A dimostrazione, dunque, che al di là di quanto ci vogliono far credere, è possibile realizzare un’opera del genere con il finanziamento delle peggiori potenze imperialiste – in questo caso USA, Gran Bretagna, Spagna e persino Emirati Arabi Uniti – senza far nessuna concessione (né dal punto di vista del contenuto, né dal punto di vista della forma) all’ideologia dominante, realizzando un film popolare nel senso migliore del termine, in quanto pienamente godibile da un ampio pubblico (tanto da entrare nella top ten dei film più visti), distribuito in modo più che soddisfacente a livello internazionale e capace persino di aggiudicarsi 6 candidature e di vincere un premio ai Golden Globes, 6 candidature a BAFTA, premi che generalmente si aggiudicano film-merci costruiti seguendo, nel modo più fedele, i dettami dell’industria culturale.

Di contro a questo ottimo esempio di un’opera culturale apertamente controcorrente e in grado, ciò malgrado, di imporsi – nonostante la gestione monopolistica della distribuzione, sotto il pieno controllo della classe dominante – a livello internazionale, non può che apparire ancora più sconfortante la situazione nel nostro paese. Da noi vanno per la maggiore, passando addirittura come autori di un cinema d’autore innovativo e progressista, cineasti del tutto egemonizzati dall’ideologia dominante (postmoderna) come Garrone, Rohwacher o Guadagnino. Mentre ad esempio, il film italiano decisamente migliore, più coraggioso e significativo della scorsa stagione, Santiago, Italia è passato quasi del tutto sotto silenzio essendo proiettato quasi esclusivamente nel cinema del regista e in pochissimi altri, per altro frequentati in modo pressoché esclusivo da radical chic.

Infine Vice non può che spiccare se messo a paragone con i film distribuiti in Italia a inizio di questo 2019, film apparentemente diversi come Suspiria, Ralph Spacca Internet, Aquaman e lo stesso Van Gogh - Sulla soglia dell'eternità, tutti però accomunati da essere merci prodotte dall’industria culturale al servizio dell’ideologia dominante.
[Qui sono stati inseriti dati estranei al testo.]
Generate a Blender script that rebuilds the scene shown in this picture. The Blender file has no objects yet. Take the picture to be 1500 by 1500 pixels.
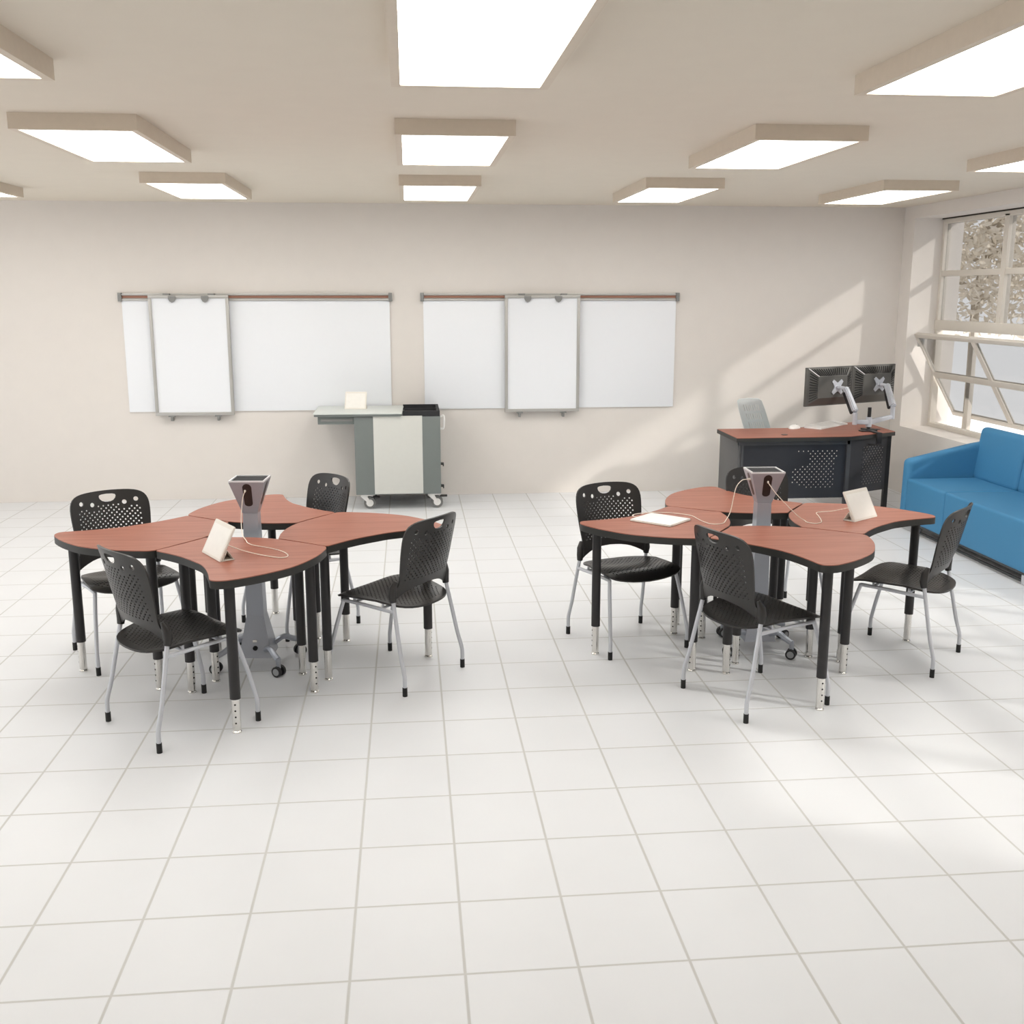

Principale difetto di Vice è l’aver denunciato, nel modo più realistico, il pericolo che rappresentano per la civiltà umana i repubblicani americani, senza mai mostrare – al di là di un troppo rapido passaggio in cui vediamo una Hillary Clinton totalmente in linea con le posizioni imperialiste repubblicane – le pesantissime responsabilità dei democraticinel non rappresentare una reale alternativa capace di arginare i deliri di onnipotenza dei loro avversari. Al punto che l’attuale amministrazione – dovendosi misurare per volontà dei grandi elettori democratici, di contro alla chiara scelta per Sanders della loro stessa base, con una politicante priva di scrupoli come H. Clinton – appare decisamente più reazionaria di quella diretta da Cheney e Bush Junior.